I’m looking for a good hook here, but why bother when
I can use this:
Mayday! This is an emergency call for help! We face a
dangerous crisis in higher education. It affects almost every university,
college and community college. It is not limited to any city, region or state.
It is called contingency: the majority of teachers in higher education today
are grossly underpaid, at-will employees, lacking any meaningful job security
and the academic freedom essential to quality education.
So go sign that now. And sign this as well, the Adjunct Justice Petition. You'll feel better, and this movement will be moving ahead.
And then look at the NFM blog which will give you a
info on Mayday adcon-related events, including one sponsored by the Ohio part-time Faculty Association, from which group I’ve taken the graphic above.

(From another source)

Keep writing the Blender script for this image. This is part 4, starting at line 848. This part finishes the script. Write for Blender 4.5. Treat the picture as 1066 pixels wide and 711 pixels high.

And the SUNY New Paltz UUP site, from which I’ve taken the
one below—SUNY
New Paltz is the place where the excellent language of the 2013 Mayday
Manifesto was developed.
So, as you can see, tomorrow, May 1st,
there are many events planned around advocacy for improved working conditions
for the majority higher education faculty in this country—adjunct and contingent
faculty.
Ok, let me try that again: tomorrow, there are actually
too few events planned specifically to protest against the vile
four-decades-old scandal in higher education that is the raw exploitation of
academic labor through the use of poorly=paid, job-insecure, no-or-low benefit
faculty—adjunct and contingent—who are keeping higher education afloat in this
country.
A final note: as you don your red clothing tomorrow,
emblazoned with the appropriate slogans, I suggest you keep it simple, so that
non-specialists can follow. Avoid, for instance, such things as “Say no to
Vampire Weasels” or “FTT Shadow Failure: Shame!”
Stay with something simple, like “Learning=Earning?
Ha-ha-ha!”
However we’re able to do it, let’s cast some light up
what Maria Maisto of NFM has called Higher Education’s Darkest Secret. And
while we’re lighting up that darkness, let’s also turn up the volume.